**Goal**.
Report every line in the listing below where the string "only" shows up.
— START OF Dataset content —
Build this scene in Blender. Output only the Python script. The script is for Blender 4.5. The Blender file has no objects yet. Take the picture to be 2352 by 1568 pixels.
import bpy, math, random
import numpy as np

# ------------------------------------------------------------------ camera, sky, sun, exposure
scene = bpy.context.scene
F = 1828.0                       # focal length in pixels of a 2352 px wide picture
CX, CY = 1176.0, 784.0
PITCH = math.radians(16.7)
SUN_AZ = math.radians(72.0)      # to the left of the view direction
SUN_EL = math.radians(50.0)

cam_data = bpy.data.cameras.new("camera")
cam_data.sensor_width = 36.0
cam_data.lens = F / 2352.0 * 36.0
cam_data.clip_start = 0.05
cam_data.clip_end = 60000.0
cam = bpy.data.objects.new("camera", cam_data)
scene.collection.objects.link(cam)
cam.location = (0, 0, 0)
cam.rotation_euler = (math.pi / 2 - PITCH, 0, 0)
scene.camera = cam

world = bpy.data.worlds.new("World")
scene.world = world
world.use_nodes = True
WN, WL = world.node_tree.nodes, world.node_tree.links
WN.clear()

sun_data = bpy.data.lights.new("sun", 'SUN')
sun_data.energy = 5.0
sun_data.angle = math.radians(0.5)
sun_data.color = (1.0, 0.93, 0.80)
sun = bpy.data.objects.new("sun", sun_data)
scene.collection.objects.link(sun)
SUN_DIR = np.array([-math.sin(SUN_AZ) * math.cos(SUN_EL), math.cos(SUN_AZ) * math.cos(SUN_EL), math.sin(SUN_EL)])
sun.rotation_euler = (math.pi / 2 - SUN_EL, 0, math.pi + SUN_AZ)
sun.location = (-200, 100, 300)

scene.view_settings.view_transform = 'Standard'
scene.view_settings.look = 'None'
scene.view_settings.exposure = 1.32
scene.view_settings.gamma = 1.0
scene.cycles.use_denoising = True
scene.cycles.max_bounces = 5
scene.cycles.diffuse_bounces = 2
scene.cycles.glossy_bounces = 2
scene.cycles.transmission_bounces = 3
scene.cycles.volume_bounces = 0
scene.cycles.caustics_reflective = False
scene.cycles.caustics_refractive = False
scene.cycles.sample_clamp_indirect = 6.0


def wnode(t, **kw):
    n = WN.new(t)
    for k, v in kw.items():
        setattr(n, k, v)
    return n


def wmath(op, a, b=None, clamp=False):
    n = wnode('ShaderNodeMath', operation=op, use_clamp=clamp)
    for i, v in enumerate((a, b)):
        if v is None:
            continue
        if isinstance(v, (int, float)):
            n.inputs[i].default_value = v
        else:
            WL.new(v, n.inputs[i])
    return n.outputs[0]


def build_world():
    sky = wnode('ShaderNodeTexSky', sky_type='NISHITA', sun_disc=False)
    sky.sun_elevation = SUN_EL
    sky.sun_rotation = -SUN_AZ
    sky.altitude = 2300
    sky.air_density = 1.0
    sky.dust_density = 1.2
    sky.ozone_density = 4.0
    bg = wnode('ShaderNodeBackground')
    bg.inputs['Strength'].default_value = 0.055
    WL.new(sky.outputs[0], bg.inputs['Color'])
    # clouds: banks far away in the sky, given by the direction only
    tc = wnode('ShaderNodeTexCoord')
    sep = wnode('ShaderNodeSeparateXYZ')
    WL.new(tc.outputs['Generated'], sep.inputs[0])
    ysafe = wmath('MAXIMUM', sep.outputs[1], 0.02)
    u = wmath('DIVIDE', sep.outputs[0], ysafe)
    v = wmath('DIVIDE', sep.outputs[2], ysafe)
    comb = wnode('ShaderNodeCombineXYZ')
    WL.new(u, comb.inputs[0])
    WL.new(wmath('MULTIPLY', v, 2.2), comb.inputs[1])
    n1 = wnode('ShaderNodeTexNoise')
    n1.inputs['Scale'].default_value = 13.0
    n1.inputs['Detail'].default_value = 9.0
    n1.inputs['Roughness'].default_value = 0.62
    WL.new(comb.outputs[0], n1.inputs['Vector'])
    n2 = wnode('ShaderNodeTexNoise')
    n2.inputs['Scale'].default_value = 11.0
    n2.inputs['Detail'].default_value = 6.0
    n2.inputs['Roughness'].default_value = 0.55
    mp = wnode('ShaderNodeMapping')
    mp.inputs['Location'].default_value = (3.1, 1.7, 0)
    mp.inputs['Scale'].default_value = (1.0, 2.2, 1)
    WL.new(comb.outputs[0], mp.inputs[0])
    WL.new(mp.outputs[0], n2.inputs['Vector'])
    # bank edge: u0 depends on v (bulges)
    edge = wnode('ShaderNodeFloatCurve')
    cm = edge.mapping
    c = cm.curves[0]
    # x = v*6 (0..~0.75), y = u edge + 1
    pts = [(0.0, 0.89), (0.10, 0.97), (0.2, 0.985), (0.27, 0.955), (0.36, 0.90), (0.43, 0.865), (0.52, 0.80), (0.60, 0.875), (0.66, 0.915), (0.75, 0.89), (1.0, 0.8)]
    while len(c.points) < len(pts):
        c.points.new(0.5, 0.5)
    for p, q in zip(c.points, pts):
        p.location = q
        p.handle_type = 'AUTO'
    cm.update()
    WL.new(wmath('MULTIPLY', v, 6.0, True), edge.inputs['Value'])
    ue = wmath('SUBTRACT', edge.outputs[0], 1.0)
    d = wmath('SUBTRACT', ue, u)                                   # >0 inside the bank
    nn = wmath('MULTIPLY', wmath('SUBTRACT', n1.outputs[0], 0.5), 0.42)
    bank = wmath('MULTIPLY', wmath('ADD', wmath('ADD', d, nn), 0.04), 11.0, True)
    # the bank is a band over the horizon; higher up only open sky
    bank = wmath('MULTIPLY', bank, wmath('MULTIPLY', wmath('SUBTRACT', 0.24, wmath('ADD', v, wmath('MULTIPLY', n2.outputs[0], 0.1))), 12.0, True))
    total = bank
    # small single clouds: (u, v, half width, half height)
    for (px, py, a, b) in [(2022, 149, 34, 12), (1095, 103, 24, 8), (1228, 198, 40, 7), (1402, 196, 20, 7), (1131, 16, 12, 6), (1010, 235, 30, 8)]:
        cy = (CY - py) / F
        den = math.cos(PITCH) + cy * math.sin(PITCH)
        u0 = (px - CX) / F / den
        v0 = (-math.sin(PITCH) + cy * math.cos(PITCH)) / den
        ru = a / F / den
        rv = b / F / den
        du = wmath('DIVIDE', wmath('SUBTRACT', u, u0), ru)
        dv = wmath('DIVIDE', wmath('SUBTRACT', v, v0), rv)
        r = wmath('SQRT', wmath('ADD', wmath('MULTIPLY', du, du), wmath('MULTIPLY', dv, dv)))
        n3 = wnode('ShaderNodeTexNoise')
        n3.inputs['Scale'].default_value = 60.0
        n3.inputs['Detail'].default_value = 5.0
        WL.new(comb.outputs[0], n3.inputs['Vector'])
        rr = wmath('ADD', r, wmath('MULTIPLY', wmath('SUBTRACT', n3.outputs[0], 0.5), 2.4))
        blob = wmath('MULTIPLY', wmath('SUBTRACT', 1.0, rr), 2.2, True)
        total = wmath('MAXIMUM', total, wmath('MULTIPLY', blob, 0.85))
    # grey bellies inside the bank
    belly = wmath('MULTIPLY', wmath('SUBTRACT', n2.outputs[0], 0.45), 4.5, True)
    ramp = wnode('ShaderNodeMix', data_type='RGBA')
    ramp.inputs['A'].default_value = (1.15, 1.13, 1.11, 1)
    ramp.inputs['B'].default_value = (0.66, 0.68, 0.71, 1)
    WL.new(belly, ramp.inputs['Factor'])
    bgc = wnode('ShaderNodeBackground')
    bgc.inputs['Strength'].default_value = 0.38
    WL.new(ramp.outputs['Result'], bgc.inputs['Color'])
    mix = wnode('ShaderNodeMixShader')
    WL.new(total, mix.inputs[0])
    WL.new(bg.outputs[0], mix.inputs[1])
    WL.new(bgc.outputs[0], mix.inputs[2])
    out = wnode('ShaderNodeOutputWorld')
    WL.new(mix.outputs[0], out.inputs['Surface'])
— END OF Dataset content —
**The answer**.
Build this scene in Blender. Output only the Python script. The script is for Blender 4.5. The Blender file has no objects yet. Take the picture to be 2352 by 1568 pixels.
    # clouds: banks far away in the sky, given by the direction only
    # the bank is a band over the horizon; higher up only open sky